Es stellt sich heraus, dass es unmöglich ist, sich den institutionellen Aufbau der Vereinigten Staaten als ein Vorbild zu nehmen. Und mit dem Ausstieg von Großbritannien aus der EU („Brexit“) wurde offensichtlich, dass die Werte der „Liberalisierung“ auf den harten wirtschaftlichen Nationalismus von London geprallt waren.

Es wurde offenkundig, dass der Westen nicht imstande ist, einen Frieden zu gewährleisten, die „auf Regeln basiert“, weder in der Welt noch in den eigenen Grenzen.

Die zusammen mit (Joseph) Biden zur Gestaltung der Außenpolitik der USA gekommenen Vertreter dessen, was die Bezeichnung „deep state“ erhielt, hatten mit dem Enthusiasmus der frühchristlichen Kreuzritter beschlossen, die Linie hinsichtlich einer endgültigen Loslösung der Ukraine von Russland mit Garantien für erstere für einen NATO-Beitritt abzuschließen.

Da hörte auch der Frieden auf, „der auf Regeln beruht“. Und es kehrte ein Frieden zurück, der auf geopolitischen Interessen basiert.

Ob dies einem gefällt oder nicht, doch alle haben dies ins Kalkül zu ziehen.
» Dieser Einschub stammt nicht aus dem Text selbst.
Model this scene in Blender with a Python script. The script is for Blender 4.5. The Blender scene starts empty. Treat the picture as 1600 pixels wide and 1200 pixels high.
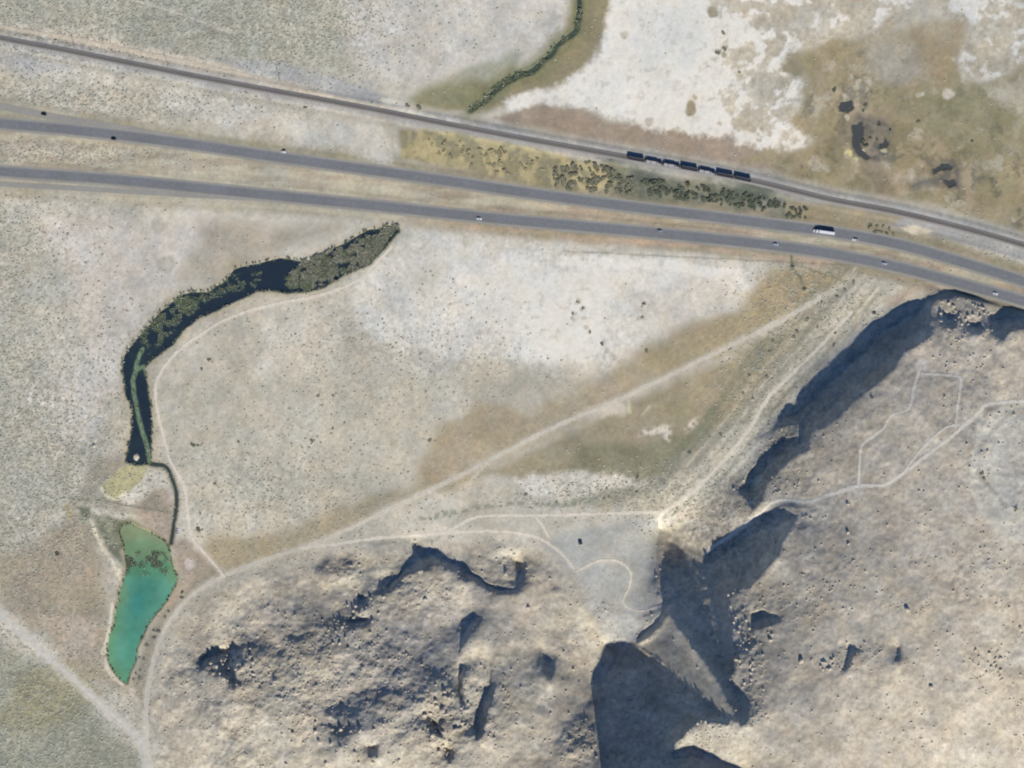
import bpy, bmesh, math, random, time
import numpy as np
T0 = time.time()
scene = bpy.context.scene
# ------------------------------------------------------------------ camera, light, exposure
S = 0.6            # metres per photo pixel on the plain
H = 8000.0         # flying height of the survey camera
cam_d = bpy.data.cameras.new('camera'); cam = bpy.data.objects.new('camera', cam_d)
scene.collection.objects.link(cam); scene.camera = cam
cam.location = (0, 0, H); cam.rotation_euler = (0, 0, 0)
cam_d.sensor_width = 36.0; cam_d.lens = 36.0 * H / (1600 * S)
cam_d.clip_start = 100.0; cam_d.clip_end = 30000.0
SUN_EL = math.radians(37); SDX, SDY = -0.259, -0.966      # direction shadows fall, in map pixels (x right, y down)
TANE = math.tan(SUN_EL)
w = bpy.data.worlds.new("World"); scene.world = w; w.use_nodes = True
nt = w.node_tree
sky = nt.nodes.new('ShaderNodeTexSky'); sky.sky_type = 'NISHITA'; sky.sun_disc = False
sky.sun_elevation = SUN_EL; sky.sun_rotation = math.atan2(-SDX, SDY); sky.altitude = 3000; sky.air_density = 0.8
sky.dust_density = 0.0; sky.ozone_density = 10.0
nt.links.new(sky.outputs[0], nt.nodes['Background'].inputs[0]); nt.nodes['Background'].inputs[1].default_value = 0.104
sun_d = bpy.data.lights.new('sun', 'SUN'); sun = bpy.data.objects.new('sun', sun_d); scene.collection.objects.link(sun)
sun_d.energy = 4.8; sun_d.angle = math.radians(0.5); sun_d.color = (1.0, 0.955, 0.89)
from mathutils import Vector
sun.rotation_euler = Vector((SDX*math.cos(SUN_EL), -SDY*math.cos(SUN_EL), -math.sin(SUN_EL))).to_track_quat('-Z', 'Y').to_euler()
scene.view_settings.view_transform = 'Standard'; scene.view_settings.look = 'None'
scene.view_settings.gamma = 1.0; scene.view_settings.use_curve_mapping = False
scene.view_settings.exposure = 0.0
scene.cycles.filter_width = 2.1
scene.render.resolution_x = 1024; scene.render.resolution_y = 768
# ------------------------------------------------------------------ numeric helpers
def vnoise(X, Y, scale, seed):
    r = np.random.RandomState(seed).rand(128, 128).astype(np.float32)
    x = X/scale; y = Y/scale
    xi = np.floor(x); yi = np.floor(y); fx = (x-xi).astype(np.float32); fy = (y-yi).astype(np.float32)
    fx = fx*fx*(3-2*fx); fy = fy*fy*(3-2*fy)
    xi = xi.astype(np.int64) & 127; yi = yi.astype(np.int64) & 127; x1 = (xi+1) & 127; y1 = (yi+1) & 127
    a = r[yi, xi]; b = r[yi, x1]; c = r[y1, xi]; d = r[y1, x1]
    return (a+(b-a)*fx)*(1-fy)+(c+(d-c)*fx)*fy
def fbm(X, Y, scale, seed, octaves=4, gain=0.5):
    s = 0; a = 1.0; t = 0
    for k in range(octaves):
        an = 0.6*k
        xr = X*math.cos(an)-Y*math.sin(an); yr = X*math.sin(an)+Y*math.cos(an)
        s = s + a*vnoise(xr+71.3*k, yr-33.7*k, scale/(2.0**k), seed+k*7); t += a; a *= gain
    return s/t
def smooth(e0, e1, x):
    t = np.clip((x-e0)/(e1-e0), 0, 1); return t*t*(3-2*t)
def seg_d2(X, Y, a, b):
    ax, ay = a; bx, by = b; dx, dy = bx-ax, by-ay; L = dx*dx+dy*dy+1e-9
    t = np.clip(((X-ax)*dx+(Y-ay)*dy)/L, 0, 1)
    return (X-ax-t*dx)**2+(Y-ay-t*dy)**2
def crop(xs, ys, pts, pad):
    px = [p[0] for p in pts]; py = [p[1] for p in pts]
    i0 = np.searchsorted(xs, min(px)-pad); i1 = np.searchsorted(xs, max(px)+pad)
    j0 = np.searchsorted(ys, min(py)-pad); j1 = np.searchsorted(ys, max(py)+pad)
    return slice(j0, j1), slice(i0, i1)
def sdf_poly(xs, ys, pts, pad=40, WX=None, WY=None):
    """signed distance (px, + inside) on grid, -pad outside the crop"""
    out = np.full((len(ys), len(xs)), -float(pad), np.float32)
    sl = crop(xs, ys, pts, pad)
    X, Y = np.meshgrid(xs[sl[1]], ys[sl[0]])
    if X.size == 0: return out
    if WX is not None: X = X+WX[sl]; Y = Y+WY[sl]
    d2 = np.full(X.shape, 1e9); ins = np.zeros(X.shape, bool)
    n = len(pts)
    for k in range(n):
        a = pts[k]; b = pts[(k+1) % n]
        d2 = np.minimum(d2, seg_d2(X, Y, a, b))
        if a[1] != b[1]:
            c = ((a[1] > Y) != (b[1] > Y)) & (X < (b[0]-a[0])*(Y-a[1])/(b[1]-a[1])+a[0])
            ins ^= c
    d = np.sqrt(d2); out[sl] = np.where(ins, d, -d)
    return out
def dist_line(xs, ys, pts, pad=30, WX=None, WY=None):
    out = np.full((len(ys), len(xs)), float(pad), np.float32)
    for a, b in zip(pts[:-1], pts[1:]):
        sl = crop(xs, ys, [a, b], pad)
        X, Y = np.meshgrid(xs[sl[1]], ys[sl[0]])
        if X.size == 0: continue
        if WX is not None: X = X+WX[sl]; Y = Y+WY[sl]
        out[sl] = np.minimum(out[sl], np.sqrt(seg_d2(X, Y, a, b)))
    return out
def lerp_pts(pts, n=8):
    """Catmull-Rom smoothing of a traced line"""
    P = [np.array(p, float) for p in pts]; P = [2*P[0]-P[1]]+P+[2*P[-1]-P[-2]]; out = []
    for i in range(1, len(P)-2):
        for k in range(n):
            t = k/n
            out.append(tuple(0.5*((2*P[i])+(-P[i-1]+P[i+1])*t+(2*P[i-1]-5*P[i]+4*P[i+1]-P[i+2])*t*t+(-P[i-1]+3*P[i]-3*P[i+1]+P[i+2])*t**3)))
    out.append(tuple(P[-2])); return out
# ------------------------------------------------------------------ the survey: lines and outlines in map pixels
HWY_N = [(-400,150),(-200,172),(0,193),(100,202),(200,213),(300,226),(400,241),(500,255),(600,269),(700,283),(800,298),(900,312),(1000,325),(1100,337),(1200,350),(1300,363),(1400,381),(1500,409),(1600,440),(1750,492),(2000,590)]
HWY_S = [(-400,236),(-200,252),(0,268),(100,275),(200,283),(300,293),(400,303),(500,313),(600,323),(700,334),(800,344),(900,353),(1000,362),(1100,372),(1200,383),(1300,397),(1400,417),(1500,443),(1600,471),(1750,519),(2000,612)]
RAMP_N = [(-200,128),(0,166),(70,180),(120,189),(180,199),(260,213),(330,226)]
RAMP_S = [(-200,268),(0,287),(100,293),(200,299),(300,305),(400,310),(480,315)]
RAIL = [(-400,-25),(-200,18),(0,60),(100,79),(200,99),(300,119),(400,138),(500,156),(600,175),(700,195),(800,214),(900,232),(1000,250),(1100,268),(1175,283),(1250,301),(1300,313),(1400,332),(1500,356),(1600,384),(1750,432),(2000,525)]
RAIL_ROAD = [(-60,31),(0,43),(100,58),(200,78),(300,99),(400,120),(470,137),(560,157),(640,176)]
# dirt tracks: (points, width px, roughness)
TRACKS = [
 ('gravel_road', [(-60,905),(0,958),(50,1003),(100,1048),(150,1094),(200,1138),(225,1172),(238,1260)], 15),
 ('dirt_road', [(230,1190),(228,1100),(240,1030),(262,975),(300,930),(350,900),(420,873),(490,850),(540,828),(600,800),(680,762),(760,722),(840,680),(900,652),(950,632),(1000,609),(1060,580),(1120,550),(1180,521),(1240,490),(1278,466)], 7),
 ('dirt_track', [(470,857),(540,848),(600,840),(660,836),(700,830),(745,808),(820,806),(900,804),(1030,800)], 4.5),
 ('dirt_track', [(700,832),(760,830),(810,833),(850,845),(880,868),(896,888)], 4.5),
 ('dirt_track', [(1032,822),(1034,803),(1060,785),(1090,762),(1130,720),(1170,672),(1200,622),(1240,582),(1290,532),(1330,488)], 6),
 ('dirt_track', [(1103,864),(1130,844),(1160,823),(1190,800),(1205,787),(1225,781),(1262,784),(1300,772),(1340,760),(1380,758),(1400,748),(1430,725),(1470,695),(1495,675),(1530,645),(1550,631),(1660,624)], 5),
 ('dirt_track', [(1341,758),(1343,730),(1345,700),(1355,688),(1380,670),(1395,648),(1420,638),(1430,600),(1438,575)], 4),
 ('dirt_track', [(1440,584),(1495,588),(1501,600),(1496,640),(1493,668)], 3.4),
 ('dirt_track', [(1412,738),(1440,702),(1475,670),(1495,664)], 3.4),
 ('dirt_track', [(612,385),(585,414),(555,440),(500,461),(430,475),(370,492),(320,518),(272,555),(247,590),(243,620),(250,660),(258,690),(264,715),(276,738),(289,762),(293,800),(300,840),(325,870),(350,900)], 4.5),
 ('dirt_track', [(900,893),(935,877),(965,877),(984,893),(984,915),(974,942),(1000,955),(1034,947)], 3.5),
 ('dirt_track', [(836,808),(848,822),(856,838)], 3.5),
 ('service_track', [(-60,31),(0,43),(100,58),(200,78),(300,99),(400,121),(460,135)], 6),
 ('footpath', [(180,-10),(220,3),(260,15),(300,28),(365,52)], 1.8),
 ('footpath', [(274,818),(286,832),(300,843)], 2.4),
]
SLOUGH = [(617,353),(577,360),(553,373),(520,390),(487,407),(467,408),(437,405),(393,415),(367,422),(347,443),(327,458),(300,457),(283,462),(253,487),(230,513),(207,540),(195,557),(192,580),(197,613),(207,640),(207,663),(202,693),(198,720),(213,726),(235,723),(236,700),(236,657),(233,623),(228,593),(224,573),(243,557),(270,537),(290,510),(317,493),(347,480),(373,467),(400,455),(423,453),(450,456),(480,455),(507,447),(537,430),(580,410),(600,387),(623,361)]
POND = [(196,858),(199,885),(194,908),(188,924),(184,950),(180,974),(172,992),(168,1012),(170,1032),(178,1048),(188,1060),(199,1067),(204,1048),(212,1032),(213,1012),(224,990),(234,968),(248,952),(260,938),(272,918),(276,904),(270,886),(265,868),(262,852),(245,838),(225,828),(203,820),(188,826),(190,842)]
DITCH = [(236,724),(258,728),(268,745),(276,772),(273,808),(267,848)]
STREAM = [(908,-30),(905,8),(902,35),(896,52),(872,68),(862,84),(845,98),(832,110),(800,122),(775,140),(755,158),(735,172)]
SPRINGS = [[(1308,155),(1330,158),(1333,168),(1325,178),(1314,172)],[(1331,196),(1345,186),(1352,200),(1345,232),(1358,240),(1368,246),(1352,252),(1338,240),(1332,222)],[(1385,215),(1390,225),(1376,236),(1370,228)],[(1455,262),(1475,252),(1490,256),(1486,262),(1468,266),(1460,272)],[(1470,278),(1492,274),(1496,286),(1480,292)]]
YELLOWPAD = [(197,727),(230,728),(226,745),(206,765),(180,781),(162,773),(158,760),(176,742)]
HILL = [(232,1330),(232,1100),(250,1030),(275,975),(310,935),(360,908),(480,870),(600,850),(700,842),(800,845),(860,860),(900,900),(940,935),(1000,960),(1020,900),(1028,838),(1080,790),(1150,745),(1200,680),(1260,600),(1330,535),(1400,485),(1470,449),(1540,474),(1600,492),(2300,760),(2300,1700),(232,1700)]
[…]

Diejenigen, die letztlich einen Großteil ihrer Zeit für die Lösung der globalen Probleme der Menschheit – das Gesundheitswesen, die Ökologie, die Verpflegung, die Menschenrechte, die Energiewirtschaft … — aufwenden möchten.

Anders – in keiner Weise.

Das Ende der Geschichte wird nach (Francis) Fukuyama auf unbestimmte Zeit vertagt. Im Zusammenhang mit der Unfähigkeit der USA, die Wettbewerbsfähigkeit und Führungsrolle auf den Prinzipien einer liberalen Wirtschaft und der Nichteinmischung des Staates in die Ermittlung des Gewinners aufrechtzuerhalten. Und es wird nicht mehr möglich sein, die Idee zu verbreiten, die der eigenen Praxis widerspricht. Folglich steht uns bevor, Beteiligte eines unerbittlichen Kampfes um eine neue internationale Ordnung anstelle der „Ordnung, die auf Regeln beruht“, zu sein.